Stelter, whose show was axed as part of a directional change brought by CNN’s new leadership, will serve as a Walter Shorenstein Media and Democracy fellow, the Shorenstein Center announced Monday.
“I hope I can bring the spirit of my longtime Sunday morning TV show to Harvard’s campus,” Stelter wrote in an emailed statement Monday night. “Most of all, I hope I can convene discussions about media and democracy that will add value for students and the wider community.”
Stelter got his start in college when he founded the television news blog TVNewser, which he sold before becoming a media reporter for the New York Times. In 2013, he joined CNN as the host of “Reliable Sources,” its longtime Sunday morning media talk show.

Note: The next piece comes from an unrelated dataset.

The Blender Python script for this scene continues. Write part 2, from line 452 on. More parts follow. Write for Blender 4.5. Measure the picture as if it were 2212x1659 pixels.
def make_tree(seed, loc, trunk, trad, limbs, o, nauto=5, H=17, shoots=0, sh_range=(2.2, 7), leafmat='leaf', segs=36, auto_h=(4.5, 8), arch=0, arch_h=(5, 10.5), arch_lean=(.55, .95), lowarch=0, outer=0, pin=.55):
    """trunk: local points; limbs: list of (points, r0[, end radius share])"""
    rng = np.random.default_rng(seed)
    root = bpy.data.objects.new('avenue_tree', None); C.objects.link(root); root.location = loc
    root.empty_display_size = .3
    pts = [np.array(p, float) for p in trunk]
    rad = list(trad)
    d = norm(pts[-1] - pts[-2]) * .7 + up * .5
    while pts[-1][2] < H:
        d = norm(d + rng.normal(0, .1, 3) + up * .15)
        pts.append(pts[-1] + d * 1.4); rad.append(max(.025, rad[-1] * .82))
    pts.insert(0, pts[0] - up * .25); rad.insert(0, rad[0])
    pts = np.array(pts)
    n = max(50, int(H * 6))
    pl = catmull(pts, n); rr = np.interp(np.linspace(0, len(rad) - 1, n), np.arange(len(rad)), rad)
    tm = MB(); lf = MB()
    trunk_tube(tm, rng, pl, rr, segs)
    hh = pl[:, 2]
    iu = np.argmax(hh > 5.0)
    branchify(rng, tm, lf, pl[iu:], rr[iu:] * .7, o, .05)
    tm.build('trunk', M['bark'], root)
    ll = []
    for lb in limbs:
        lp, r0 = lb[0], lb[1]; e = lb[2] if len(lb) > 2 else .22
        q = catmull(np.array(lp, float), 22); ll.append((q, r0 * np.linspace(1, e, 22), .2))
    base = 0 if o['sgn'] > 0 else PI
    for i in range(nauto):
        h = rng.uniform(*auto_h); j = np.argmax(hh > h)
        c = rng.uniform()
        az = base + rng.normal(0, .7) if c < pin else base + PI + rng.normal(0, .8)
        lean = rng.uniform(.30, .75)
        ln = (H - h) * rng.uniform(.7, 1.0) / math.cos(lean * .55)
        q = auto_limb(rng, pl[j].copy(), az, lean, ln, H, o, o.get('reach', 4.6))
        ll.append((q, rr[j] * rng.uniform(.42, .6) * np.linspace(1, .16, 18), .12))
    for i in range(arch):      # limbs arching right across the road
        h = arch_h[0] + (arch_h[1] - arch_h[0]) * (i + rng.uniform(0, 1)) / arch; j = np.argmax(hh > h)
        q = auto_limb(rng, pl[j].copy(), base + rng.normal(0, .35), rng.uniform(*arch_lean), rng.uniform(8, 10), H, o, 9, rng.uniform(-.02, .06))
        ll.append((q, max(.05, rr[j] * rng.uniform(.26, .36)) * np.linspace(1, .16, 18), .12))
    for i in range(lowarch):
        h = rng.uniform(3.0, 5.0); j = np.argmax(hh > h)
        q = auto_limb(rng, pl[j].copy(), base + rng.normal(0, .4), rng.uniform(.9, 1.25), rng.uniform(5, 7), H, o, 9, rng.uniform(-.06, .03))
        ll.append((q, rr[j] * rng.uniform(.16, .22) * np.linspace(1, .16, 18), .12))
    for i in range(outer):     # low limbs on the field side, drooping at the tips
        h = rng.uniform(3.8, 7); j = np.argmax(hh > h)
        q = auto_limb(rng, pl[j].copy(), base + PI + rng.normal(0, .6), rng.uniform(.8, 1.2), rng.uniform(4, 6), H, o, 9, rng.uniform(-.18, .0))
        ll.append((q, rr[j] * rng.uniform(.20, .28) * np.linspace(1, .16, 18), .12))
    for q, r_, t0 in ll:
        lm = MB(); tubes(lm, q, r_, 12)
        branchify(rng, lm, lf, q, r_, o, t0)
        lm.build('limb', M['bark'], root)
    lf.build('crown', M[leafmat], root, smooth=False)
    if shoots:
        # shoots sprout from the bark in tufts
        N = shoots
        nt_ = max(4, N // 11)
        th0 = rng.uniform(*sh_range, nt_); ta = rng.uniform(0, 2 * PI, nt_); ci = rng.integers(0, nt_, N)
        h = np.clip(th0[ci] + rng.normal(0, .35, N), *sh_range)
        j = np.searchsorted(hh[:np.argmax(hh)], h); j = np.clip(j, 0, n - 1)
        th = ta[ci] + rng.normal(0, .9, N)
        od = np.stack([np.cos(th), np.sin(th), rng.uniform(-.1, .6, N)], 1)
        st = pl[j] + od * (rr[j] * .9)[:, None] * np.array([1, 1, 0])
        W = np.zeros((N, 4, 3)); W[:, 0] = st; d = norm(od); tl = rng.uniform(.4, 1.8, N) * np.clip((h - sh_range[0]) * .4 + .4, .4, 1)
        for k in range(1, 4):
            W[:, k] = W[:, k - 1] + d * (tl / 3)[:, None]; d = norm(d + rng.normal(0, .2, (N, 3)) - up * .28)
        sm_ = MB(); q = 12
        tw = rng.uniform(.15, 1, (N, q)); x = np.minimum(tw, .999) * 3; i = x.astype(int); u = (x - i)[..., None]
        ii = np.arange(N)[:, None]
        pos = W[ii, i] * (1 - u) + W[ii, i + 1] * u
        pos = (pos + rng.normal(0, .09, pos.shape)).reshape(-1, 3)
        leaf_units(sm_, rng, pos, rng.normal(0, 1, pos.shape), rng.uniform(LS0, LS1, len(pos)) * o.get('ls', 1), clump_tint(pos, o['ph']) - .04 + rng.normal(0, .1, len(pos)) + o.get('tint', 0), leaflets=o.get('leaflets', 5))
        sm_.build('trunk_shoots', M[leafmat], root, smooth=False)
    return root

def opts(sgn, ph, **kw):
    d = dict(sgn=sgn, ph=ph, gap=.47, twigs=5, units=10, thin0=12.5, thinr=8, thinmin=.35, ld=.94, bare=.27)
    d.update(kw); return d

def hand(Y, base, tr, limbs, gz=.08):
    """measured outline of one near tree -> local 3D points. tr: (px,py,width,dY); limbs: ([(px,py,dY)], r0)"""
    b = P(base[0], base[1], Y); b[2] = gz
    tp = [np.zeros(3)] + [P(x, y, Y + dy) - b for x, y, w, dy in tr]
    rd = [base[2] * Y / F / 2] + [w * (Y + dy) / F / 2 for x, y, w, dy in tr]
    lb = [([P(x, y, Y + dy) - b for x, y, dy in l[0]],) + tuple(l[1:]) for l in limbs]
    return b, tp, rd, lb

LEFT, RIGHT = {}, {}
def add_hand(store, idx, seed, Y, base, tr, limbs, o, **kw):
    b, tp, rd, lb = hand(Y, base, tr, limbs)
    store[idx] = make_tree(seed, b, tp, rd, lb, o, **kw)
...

The Walter Shorenstein Media and Democracy fellowship invites “high-profile figures at the forefront of media, politics, and public policy” to the Kennedy School to collaborate with students and faculty members, according to the Shorenstein Center’s website.
“Given events of the past few years, it’s never been more important to explore and explain the forces that are shaping both our media and our political environment,” Shorenstein Center Director Nancy R. Gibbs wrote in a statement Monday. “With his long experience covering America’s newsrooms, their choices and their challenges, Brian will be a great resource for our students and scholars alike.”
At the Shorenstein Center, Stelter will “convene a series of discussions about threats to democracy and the range of potential responses from the news media,” according to the press release announcing his appointment.